- The Washington Times - Monday, November 10, 2014

Over time, Matt Williams said, the feeling in the pit of your stomach dissolves. The disappointment of a season ending too soon slowly turns into something else.

In time, he said, the embers become the fuel.

“The end result of it all is that it empowers and motivates,” Williams said in a telephone interview last week, “and you can’t wait for spring training to go again.”

On Tuesday night, Williams could become the second Washington Nationals manager in three seasons to receive the National League Manager of the Year award. In his first year as a big-league manager, he led the Nationals through a slew of injuries to a division title and a league-best 96-66 record. What came next wasn’t as pleasant for Williams and his team, but votes for the award were submitted before the playoffs began.

And now, a little more than a month after the Nationals were eliminated by the eventual World Series champion San Francisco Giants in the NL Division Series, Williams’ focus has already shifted forward — to Viera, Florida, to February, to the next opportunity.

“It’s painful for a while when you don’t win, you don’t reach the ultimate goal. But after a while it turns to motivation,” Williams said. “That’s kind of the choice that you have. You can sulk if you want to, or you can just get back to work and do your best to have another opportunity to go further next time.”

SEE ALSO: Washington Nationals 2015 spring training schedule released

Spring training is three months away, but Williams is already working 10-hour days, tweaking and planning and perfecting the workout schedule, doing everything he can to put the Nationals back in the situation they were in roughly one month ago.

“We have to take what we did last year, improve on that if we can, look at different areas where we can be more efficient, make better use of our time,” Williams said. “We have to look at the dynamics of our club and how we can get better this year. All that process has already started.”

When asked to reflect on his first season in Washington, Williams first goes back to the beginning of spring training, the unity with which the players and coaching staff approached the year. He cites the work ethic of his coaching staff (“I don’t know if there’s a harder-working group of men in the game,” he says) and the resolve of his players.

The Nationals won their second division title in three years even as five of their eight Opening Day starters spent time on the disabled list. Altogether, they missed 624 games due to an injury, not counting season-ending injuries to Erik Davis and Ross Ohlendorf.

“Everybody did just a fantastic job of persevering and getting through some times where we lost some major components to our team,” Williams said. “Guys stepped up, they played well, our pitching staff was awesome. So it was a fun season. It was challenging at times but, overall, from that perspective, I don’t know what more we could hope for.”

Williams said he is honored to be one of three finalists for the Manager of the Year award, joining San Francisco’s Bruce Bochy and Pittsburgh’s Clint Hurdle as the top vote-getters.
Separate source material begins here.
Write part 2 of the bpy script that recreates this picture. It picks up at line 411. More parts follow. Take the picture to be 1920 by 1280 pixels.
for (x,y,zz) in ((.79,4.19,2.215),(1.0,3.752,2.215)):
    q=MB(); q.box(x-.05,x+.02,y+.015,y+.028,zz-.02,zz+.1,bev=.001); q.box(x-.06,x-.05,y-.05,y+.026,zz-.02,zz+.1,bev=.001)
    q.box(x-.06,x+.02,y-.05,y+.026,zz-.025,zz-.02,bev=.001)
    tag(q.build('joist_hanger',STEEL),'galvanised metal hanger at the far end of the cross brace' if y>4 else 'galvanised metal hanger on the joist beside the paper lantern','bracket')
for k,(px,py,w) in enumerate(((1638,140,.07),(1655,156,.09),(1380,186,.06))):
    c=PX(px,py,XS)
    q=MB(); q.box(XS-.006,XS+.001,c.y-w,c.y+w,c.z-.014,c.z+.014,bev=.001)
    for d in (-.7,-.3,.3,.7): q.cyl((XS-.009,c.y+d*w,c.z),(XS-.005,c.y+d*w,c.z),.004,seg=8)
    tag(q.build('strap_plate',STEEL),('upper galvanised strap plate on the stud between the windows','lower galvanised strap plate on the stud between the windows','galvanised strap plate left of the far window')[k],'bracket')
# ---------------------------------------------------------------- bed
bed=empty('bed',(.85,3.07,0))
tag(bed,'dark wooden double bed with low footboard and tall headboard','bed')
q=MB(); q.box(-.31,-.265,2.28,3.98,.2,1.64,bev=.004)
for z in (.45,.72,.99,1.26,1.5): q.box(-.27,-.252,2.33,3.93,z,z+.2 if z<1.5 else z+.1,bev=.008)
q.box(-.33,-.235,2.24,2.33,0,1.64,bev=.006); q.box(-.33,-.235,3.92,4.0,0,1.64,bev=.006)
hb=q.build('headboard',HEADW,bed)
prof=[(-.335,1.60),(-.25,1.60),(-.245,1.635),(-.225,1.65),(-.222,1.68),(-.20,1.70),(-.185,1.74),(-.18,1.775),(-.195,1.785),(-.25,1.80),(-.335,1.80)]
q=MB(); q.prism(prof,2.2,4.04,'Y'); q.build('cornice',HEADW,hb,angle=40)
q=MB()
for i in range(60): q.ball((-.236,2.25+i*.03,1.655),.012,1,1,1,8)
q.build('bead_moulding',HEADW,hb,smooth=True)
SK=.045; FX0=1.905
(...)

But should he win the award, Williams said the credit will go to general manager Mike Rizzo and his player development staff. When one player went down with an injury, the manager said, another rose from the minor leagues, ready and capable of contributing.

“There’s an award for manager of the year, but there are many, many other factors to winning baseball games and winning our division and getting into the postseason,” he said. “If the results turn out that it is me, then I would certainly look to our organization — namely our coaching staff, our player development, Mike and his staff — to give the credit to them. Because that’s who really makes it happen.”

Regardless of Tuesday night’s outcome, Williams will wake up Wednesday and continue to prepare for 2015 the same way. He plans to spend Thanksgiving and Christmas at his home in Arizona, and otherwise spend more time with his family when possible. But the offseason is no time for rest.

“There’s a lot of work to be done. Lots of work,” Williams said. “But hey, that’s why we’re here.”